Dünyada 3 grup insan vardır.
– 1. Grup: Teknolojiye / gelişmelere yön veriyorlar, inovatif çalışmalar yapıyorlar ve teknolojinin nereye gideceğine karar veriyorlar. Intel bir işlemci yapıyor, her cihazda kullanılıyor, ya da bir sensor geliştiriliyor tüm cep telefonlarına giriyor.
– 2.Grup: Gelişmeleri takip eden insanlar. Biraz bizim gibi teknolojiyi uzaktan takip etmeye, anlamaya, öğrenmeye çabalayan, azınlık bir grup.
– 3 Grup: Teknolojik gelişmelilerden ya da olan bitenden haberi olmayan muazzam bir kalabalık.
Birinci grubun asıl amacı gelişmeleri yapıp, 2. grup üzerinden – 3. grubun, yani gerçek pazarın ihtiyaçlarını belirlemek. Yani diyorlar ki; biz ihtiyaçları belirler, siz satın alırsınız. Düşünmenize gerek yok, sizin buna ihtiyacınız var, bunu kullanman lazım, bunu yapman lazım. Yıllar önce hayatımızda bu denli teknoloji yoktu. Şimdi teknoloji olmadan hayatımızı devam ettiremez duruma geldik. Ortada gerçekte talep yok ancak öyle bir teknolojik gelişim var ki talep kendiliğinden oluşuyor. Teknoloji geliştirenlerin amacı: Talep oluşturan pazarlama teknikleri ile tüketicilere yeni ihtiyaçlar belirlemek . Rekabet artık bu noktaya gelmiş durumda. Rekabet üründe değil, teknolojide.
Buradan şu kanıya varabiliriz sanıyorum. Bizim de 1. Gruba yani teknoloji geliştiren, inovasyon yapan ve ihtiyaç belirleyen yapıya geçmemiz gerekiyor.
Peki bu işi nasıl yapacağız, ya da gerekli kaynağı nereden bulacağız ?
Bu noktada Güney Kore modeli devreye giriyor. Bundan yıllar evvel bizimler aynı durumda iken şu an teknoloji geliştiren, inovasyon yapan ve ciddi Pazar sahibi olan bir ülke haline geldiler. Peki ne yapmışlar da bu noktaya gelmişler ? Regülasyon (Uzmanlığa odaklanma), Eğitim ve İnovasyon.

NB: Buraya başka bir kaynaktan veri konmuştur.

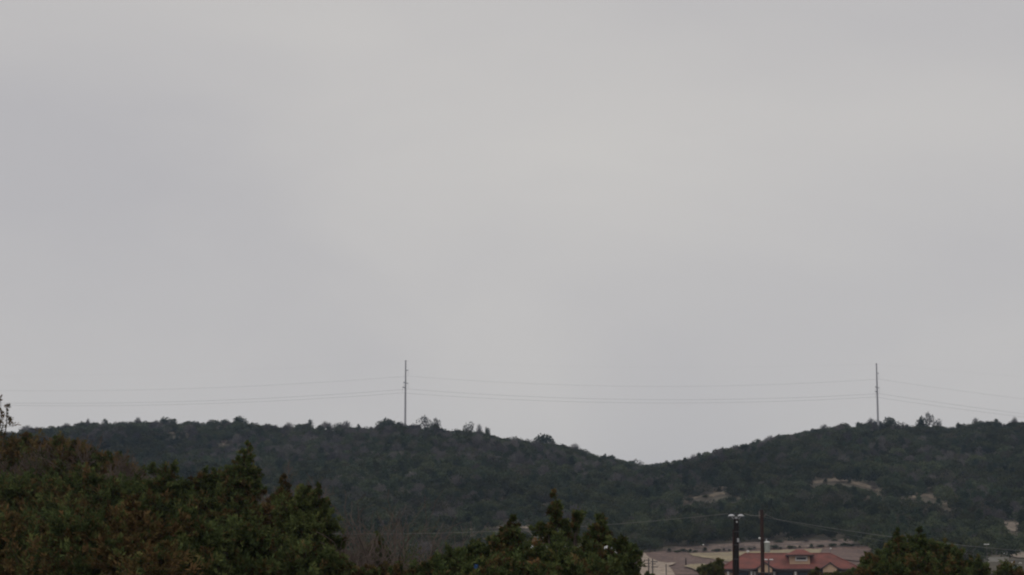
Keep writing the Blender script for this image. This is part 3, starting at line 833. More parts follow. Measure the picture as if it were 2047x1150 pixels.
mb = MB(); hip(mb, -W2, W2, 0, DEP, EZ, EZ + 3.15, -9.2, 8.7, 0.05); roof = mb.build('roof', M['roof'], house)
mb = MB()
mb.box(-W2 - 0.03, W2 + 0.03, -0.05, DEP + 0.05, EZ - 0.36, EZ - 0.055); mb.build('fascia', M['fascia'], house)
# ridge and hip caps
mb = MB()
mb.bar((-9.2, DEP / 2, EZ + 3.17), (8.7, DEP / 2, EZ + 3.17), 0.14, None, 6)
for sx, rx in ((-1, -9.2), (1, 8.7)):
    for yy in (0, DEP): mb.bar((sx * W2, yy, EZ + 0.03), (rx, DEP / 2, EZ + 3.17), 0.13, None, 6)
mb.build('ridge_cap', M['roof'], roof)
mb = MB(); mb.lathe([(0.10, 0), (0.10, 0.35), (0.32, 0.36), (0.28, 0.55), (0.05, 0.6)], 10, (-8.6, DEP / 2, EZ + 3.2)); mb.build('vent_cap', M['white'], roof)
# roof tower
mb = MB(); mb.box(-0.1, 4.1, 2.0, 6.4, EZ + 0.6, EZ + 2.75); mb.build('tower_wall', M['stucco'], house)
mb = MB(); hip(mb, -0.75, 4.95, 1.2, 7.0, EZ + 2.92, EZ + 4.0, 1.4, 3.0, 0.05); mb.build('tower_roof', M['roof'], house)
mb = MB(); mb.box(-0.78, 4.98, 1.17, 7.03, EZ + 2.62, EZ + 2.865); mb.build('tower_fascia', M['fascia'], house)
mb = MB(); mb.box(1.2, 3.4, 1.93, 1.998, EZ + 1.72, EZ + 2.5); lv = mb.build('louvre', M['fascia'], house)
mb = MB(); mb.box(1.05, 3.55, 1.86, 1.998, EZ + 2.33, EZ + 2.58); mb.box(1.05, 3.55, 1.86, 1.998, EZ + 1.58, EZ + 1.85)
mb.box(1.05, 1.3, 1.86, 1.998, EZ + 1.853, EZ + 2.327); mb.box(3.3, 3.55, 1.86, 1.998, EZ + 1.853, EZ + 2.327); mb.build('louvre_frame', M['trim'], lv)
for j in range(3):
    mb = MB(); mb.add([(1.3, 1.88, EZ + 1.88 + 0.14 * j), (3.3, 1.88, EZ + 1.88 + 0.14 * j), (3.3, 1.93, EZ + 1.96 + 0.14 * j), (1.3, 1.93, EZ + 1.96 + 0.14 * j)], [(0, 1, 2, 3)]); mb.build('slat', M['dark_metal'], lv)
# two front gables with bell-cast eaves
for gx_ in (-5.35, 8.0):
    prof = [(-2.75, -0.08), (-1.9, 0.10), (-1.0, 0.62), (0, 1.38), (1.0, 0.62), (1.9, 0.10), (2.75, -0.08)]
    V, Fc = [], []
    y0, y1 = -1.15, 3.4
    for (px, pz) in prof:
        for yy in (y0, y1):
            V.append((gx_ + px, yy, EZ + pz)); V.append((gx_ + px, yy, EZ + pz - 0.24))
    m_ = len(prof)
    for i in range(m_ - 1):
        a, b = i * 4, (i + 1) * 4
        Fc += [(a, b, b + 2, a + 2), (a + 1, a + 3, b + 3, b + 1), (a, a + 1, b + 1, b), (a + 2, b + 2, b + 3, a + 3)]
    Fc += [(0, 2, 3, 1), ((m_ - 1) * 4, (m_ - 1) * 4 + 1, (m_ - 1) * 4 + 3, (m_ - 1) * 4 + 2)]
    mb = MB(); mb.add(V, Fc); gr = mb.build('gable_roof', M['roof'], house)
    V2 = []
    for (px, pz) in prof:
        for yy, dz in ((y0 - 0.06, 0.03), (y0 - 0.003, 0.03)):
            V2.append((gx_ + px * 1.01, yy, EZ + pz + dz)); V2.append((gx_ + px * 1.01, yy, EZ + pz - 0.26))
    mb = MB(); mb.add(V2, Fc); mb.build('bargeboard', M['fascia'], gr)
    w = [(px, pz - 0.26) for (px, pz) in prof if abs(px) < 1.95]
    V3 = [(gx_ - 1.45, yy, EZ - 0.75) for yy in (-0.95, -0.55)] + [(gx_ + 1.45, yy, EZ - 0.75) for yy in (-0.95, -0.55)]
    V3 += [(gx_ + 1.45, yy, EZ + 0.05) for yy in (-0.95, -0.55)] + [(gx_, yy, EZ + 1.08) for yy in (-0.95, -0.55)] + [(gx_ - 1.45, yy, EZ + 0.05) for yy in (-0.95, -0.55)]
    mb = MB(); mb.add(V3, [(0, 2, 4, 6, 8), (9, 7, 5, 3, 1), (0, 1, 3, 2), (2, 3, 5, 4), (4, 5, 7, 6), (6, 7, 9, 8), (8, 9, 1, 0)]); mb.build('gable_wall', M['stucco'], house)
    mb = MB(); mb.box(gx_ - 1.6, gx_ + 1.6, -1.0, -0.5, EZ - 0.95, EZ - 0.755); mb.build('lintel', M['fascia'], house)
# porch beam, columns, windows
mb = MB(); mb.box(-W2 + 0.5, W2 - 0.5, 0.25, 0.65, EZ - 0.62, EZ - 0.363); mb.build('porch_beam', M['fascia'], house)
for px in (-13.0, -8.15, -7.45, -3.45, 0.95, 5.9, 10.2, 13.4):
    mb = MB(); mb.box(px - 0.16, px + 0.16, 0.29, 0.61, -0.3, EZ - 0.80); mb.box(px - 0.22, px + 0.22, 0.23, 0.67, EZ - 0.80, EZ - 0.623); mb.build('column', M['trim'], house)
for px, pw in ((-10.5, 3.6), (-5.4, 2.6), (-1.2, 3.4), (3.4, 3.6), (8.0, 2.6), (11.8, 1.8)):
    for z0, z1 in ((EZ - 2.9, EZ - 0.75), (0.3, 2.6)):
        mb = MB(); mb.box(px - pw / 2, px + pw / 2, 1.83, 1.897, z0, z1); w_ = mb.build('window', M['glass'], house)
        mb = MB()
        for q in (-0.5, -0.17, 0.17, 0.5): mb.box(px + q * pw - 0.04, px + q * pw + 0.04, 1.80, 1.828, z0, z1)
        mb.build('window_frame', M['fascia'], w_)
mb = MB(); mb.box(-W2 + 0.82, -W2 + 2.6, 1.2, 1.897, EZ - 6.5, EZ - 0.9); mb.build('side_wall', M['stucco'], house)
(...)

Bunun bence irdelenmesi, örnekler çıkarıp önce ülkemizde sonrada üretim endüstrisine uyarlanması gerekiyor kalkınma için. Aynı modeli işletmelerimize uyarlar ve elde edilen kaynağı doğru yere kullanırsak kalkınma gerçekleşecektir.
Geçtiğimiz gün dijital twin konusunu bir danışman arkadaşıma bahsettim ve kendisinin de bu konuyu işletmesine uyarlaması gerektiğini anlattım. Arkadaşım konuyu çok beğendi ve bana tahmini bütçesini sordu. Ben de 300/500 K gibi deyince, bütçe yok patronlar yeni arabalarını değiştirdiler dedi.
İşte sorunlardan biri burada. Üretme yeteneği yerine konfor alanına yatırım yapma. Ben sahip olayım sen şahit ol yaklaşımından kurtulmadığımız müddetçe, kalkınma gerçekleşemez. Üretimi altın yumurtlayan kaz olarak görüp, sürekli yumurtaya odaklanmak ve kazın gelişimine önem vermemek kazın bir gün ortadan kalkmasına sebep olur.
Üründen ziyade, üretim yeteneğine odaklanmamız gerekiyor. Karlı olup, yatırımları doğru yere yapmalıyız, değişmeliyiz. Çünkü değişmezsek, müşteri bizi değiştirecektir.